### Instructions for the task
Would you output the whole listing below, exactly as it reads?
══ Data block
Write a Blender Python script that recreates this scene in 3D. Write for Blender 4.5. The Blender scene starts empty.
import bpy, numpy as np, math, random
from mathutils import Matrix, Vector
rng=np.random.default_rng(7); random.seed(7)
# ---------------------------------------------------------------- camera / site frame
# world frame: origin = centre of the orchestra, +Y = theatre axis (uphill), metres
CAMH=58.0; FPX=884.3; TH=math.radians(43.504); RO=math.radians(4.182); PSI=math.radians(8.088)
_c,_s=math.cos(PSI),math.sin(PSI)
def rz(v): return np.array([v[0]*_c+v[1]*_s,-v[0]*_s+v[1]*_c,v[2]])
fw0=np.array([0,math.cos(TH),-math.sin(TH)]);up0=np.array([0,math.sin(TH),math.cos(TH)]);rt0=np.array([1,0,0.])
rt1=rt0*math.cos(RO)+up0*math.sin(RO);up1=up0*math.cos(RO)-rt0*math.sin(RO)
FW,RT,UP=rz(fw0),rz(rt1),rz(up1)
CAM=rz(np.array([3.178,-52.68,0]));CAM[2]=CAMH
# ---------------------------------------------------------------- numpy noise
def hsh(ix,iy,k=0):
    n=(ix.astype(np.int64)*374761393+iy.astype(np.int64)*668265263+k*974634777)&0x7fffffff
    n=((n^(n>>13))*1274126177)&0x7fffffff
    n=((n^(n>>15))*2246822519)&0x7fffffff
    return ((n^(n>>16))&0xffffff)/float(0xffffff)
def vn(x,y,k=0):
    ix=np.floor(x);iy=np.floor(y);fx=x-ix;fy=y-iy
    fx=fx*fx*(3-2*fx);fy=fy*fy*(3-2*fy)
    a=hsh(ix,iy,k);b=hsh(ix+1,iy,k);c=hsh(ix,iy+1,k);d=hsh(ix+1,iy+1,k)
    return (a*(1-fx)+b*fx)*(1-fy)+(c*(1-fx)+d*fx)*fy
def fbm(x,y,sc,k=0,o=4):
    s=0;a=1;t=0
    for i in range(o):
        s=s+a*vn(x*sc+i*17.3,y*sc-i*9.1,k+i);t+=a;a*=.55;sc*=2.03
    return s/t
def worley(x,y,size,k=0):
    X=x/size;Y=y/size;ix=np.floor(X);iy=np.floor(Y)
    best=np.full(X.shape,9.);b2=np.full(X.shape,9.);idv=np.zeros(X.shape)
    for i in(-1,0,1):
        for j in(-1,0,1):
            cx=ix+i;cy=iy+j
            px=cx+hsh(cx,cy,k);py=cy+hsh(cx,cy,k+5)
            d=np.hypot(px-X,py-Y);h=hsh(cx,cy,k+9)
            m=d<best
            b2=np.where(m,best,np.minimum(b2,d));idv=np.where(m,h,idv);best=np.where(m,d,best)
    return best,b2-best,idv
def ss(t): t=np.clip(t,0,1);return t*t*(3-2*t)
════
### Solved exercise
Write a Blender Python script that recreates this scene in 3D. Write for Blender 4.5. The Blender scene starts empty.
import bpy, numpy as np, math, random
from mathutils import Matrix, Vector
rng=np.random.default_rng(7); random.seed(7)
# ---------------------------------------------------------------- camera / site frame
# world frame: origin = centre of the orchestra, +Y = theatre axis (uphill), metres
CAMH=58.0; FPX=884.3; TH=math.radians(43.504); RO=math.radians(4.182); PSI=math.radians(8.088)
_c,_s=math.cos(PSI),math.sin(PSI)
def rz(v): return np.array([v[0]*_c+v[1]*_s,-v[0]*_s+v[1]*_c,v[2]])
fw0=np.array([0,math.cos(TH),-math.sin(TH)]);up0=np.array([0,math.sin(TH),math.cos(TH)]);rt0=np.array([1,0,0.])
rt1=rt0*math.cos(RO)+up0*math.sin(RO);up1=up0*math.cos(RO)-rt0*math.sin(RO)
FW,RT,UP=rz(fw0),rz(rt1),rz(up1)
CAM=rz(np.array([3.178,-52.68,0]));CAM[2]=CAMH
# ---------------------------------------------------------------- numpy noise
def hsh(ix,iy,k=0):
    n=(ix.astype(np.int64)*374761393+iy.astype(np.int64)*668265263+k*974634777)&0x7fffffff
    n=((n^(n>>13))*1274126177)&0x7fffffff
    n=((n^(n>>15))*2246822519)&0x7fffffff
    return ((n^(n>>16))&0xffffff)/float(0xffffff)
def vn(x,y,k=0):
    ix=np.floor(x);iy=np.floor(y);fx=x-ix;fy=y-iy
    fx=fx*fx*(3-2*fx);fy=fy*fy*(3-2*fy)
    a=hsh(ix,iy,k);b=hsh(ix+1,iy,k);c=hsh(ix,iy+1,k);d=hsh(ix+1,iy+1,k)
    return (a*(1-fx)+b*fx)*(1-fy)+(c*(1-fx)+d*fx)*fy
def fbm(x,y,sc,k=0,o=4):
    s=0;a=1;t=0
    for i in range(o):
        s=s+a*vn(x*sc+i*17.3,y*sc-i*9.1,k+i);t+=a;a*=.55;sc*=2.03
    return s/t
def worley(x,y,size,k=0):
    X=x/size;Y=y/size;ix=np.floor(X);iy=np.floor(Y)
    best=np.full(X.shape,9.);b2=np.full(X.shape,9.);idv=np.zeros(X.shape)
    for i in(-1,0,1):
        for j in(-1,0,1):
            cx=ix+i;cy=iy+j
            px=cx+hsh(cx,cy,k);py=cy+hsh(cx,cy,k+5)
            d=np.hypot(px-X,py-Y);h=hsh(cx,cy,k+9)
            m=d<best
            b2=np.where(m,best,np.minimum(b2,d));idv=np.where(m,h,idv);best=np.where(m,d,best)
    return best,b2-best,idv
def ss(t): t=np.clip(t,0,1);return t*t*(3-2*t)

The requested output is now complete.